Data venia, as razões de apelação e os elementos de convicção produzidos nos autos não infirmam os fundamentos e a conclusão da sentença.
Os documentos que instruem a ação de cobrança não têm força probatória para demonstrar a inadimplência dos apelados.
É que, como bem pontuou a d. Sentenciante, em contrato de desconto de título de crédito, "a cessão do crédito, pro solvendo, do descontário ao banco cria para este o direito e, ao mesmo tempo, o dever de diligenciar a cobrança do título junto ao devedor cedido, antes de voltar-se contra o cedente. Assim, apenas no caso de inadimplemento do terceiro, pode o banco se voltar contra aquele que lhe transferiu o título, desde que o título esteja vencido e que o débito não tenha sido pago pelo terceiro, sacado".
Arnaldo Rizzardo pontifica:
O descontário, para receber a quantidade de numerário pretendida, transmite o título representativo do crédito de que é credor, mas não fica definitivamente desvinculado da operação. Obriga-se a reembolsar o valor nominal do título, mais despesas decorrentes, na hipótese de mostrar-se inadimplente o devedor originário no pagamento da dívida, quando do seu vencimento. (Contratos de Crédito Bancário, 5ª ed. São Paulo: Ed. Revistas dos Tribunais, 2000. p. 92).
No caso dos autos, os documentos demonstram apenas que os apelados transferiram títulos de terceiros que estavam em seu poder para o banco apelante, mas não comprovam a inadimplência dos devedores originários e responsáveis pelo pagamento do débito no vencimento dos títulos, que poderia ser feita por meio do protesto do título, apresentação dos cheques à compensação ou até com a posse dos originais dos títulos.
Deve ser ressaltado que a Mma.
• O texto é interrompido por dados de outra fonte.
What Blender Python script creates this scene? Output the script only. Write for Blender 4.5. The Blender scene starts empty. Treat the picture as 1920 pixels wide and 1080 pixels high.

Juíza oportunizou ao apelante a prova do inadimplemento do terceiro emitente dos títulos ao determinar sua intimação "para apresentar na Secretaria do Juízo os cheques originais, bem como cópias destes nos autos, comprovando a devolução dos mesmos por ausência de fundos e ausência de resgate pelo emitente, no prazo razoável de trinta dias, sob pena de improcedência do pedido" (f. 186 doc único).
Contudo, o apelante se manifestou informando apenas que "não possui os cheques originais que foram devolvidos por inexistência de fundos, haja vista que, os títulos dados em garantia foram emitidos por uma 3ª (Terceira) pessoa FABIOLA SILVA KRETU DOCES - ME CNPJ: 10.374.099/0001-45, [...] para a confirmação da ausência de fundos dos cheques além das cópias juntadas nos autos é necessário a expedição de ofício, autorizando ao Banco Requerente acesso a conta e aos extratos para comprovar a ausência de fundos dos títulos emitidos pela 3ª (Terceira) pessoa" (f. 195 doc único).
Assim, o apelante não se desincumbiu do ônus de provar o inadimplemento do terceiro emitente dos títulos.
A propósito, em caso análogo, no julgamento da apelação número 1.0518.08.160651-0/001, acórdão desta 12ª Câmara Cível, da relatoria do eminente Desembargador Domingos Coelho, decidimos:
AÇÃO MONITÓRIA - CONTRATO DE DESCONTO BANCÁRIO, DESACOMPANHADO DE QUALQUER ELEMENTO QUE COMPROVA O NÃO PAGAMENTO DE TÍTULOS POR TERCEIROS - AUSÊNCIA DE TÍTULO INJUNCIONAL. O contrato de desconto bancário, em tese, pode perfeitamente instruir ação monitória manejada em face do descontário, quando demonstrada a origem da dívida e comprovado o inadimplemento por parte dos terceiros emitentes dos títulos transferidos; Hipótese, entretanto, na qual o descontante não fez qualquer prova acerca da origem da dívida e do não pagamento dos títulos de crédito que recebeu, ônus esse que lhe competia. (TJMG - Apelação Cível 1.0518.08.160651-0/001, Relator(a): Des.(a) Domingos Coelho, 12ª CÂMARA CÍVEL, publicação da súmula em 21/03/2011).
Logo, renovada vênia, a sentença recorrida da lavra da douta Juíza de Direito, Dra. Alessandra Bittencourt dos Santos Deppner, deve ser confirmada.
Diante do exposto, com fundamento no art. 93, IX da Constituição da República e art. 371 do Código de Processo Civil, rejeito a preliminar e nego provimento à apelação.
Condeno o apelante ao pagamento das custas recursais e majoro os honorários advocatícios para 15% do valor da causa (§ 11 do art. 85 do Código de Processo Civil).
DES. JOSÉ AUGUSTO LOURENÇO DOS SANTOS - De acordo com o(a) Relator(a).
DESA. JULIANA CAMPOS HORTA - De acordo com o(a) Relator(a).
SÚMULA: "NEGARAM PROVIMENTO À APELAÇÃO."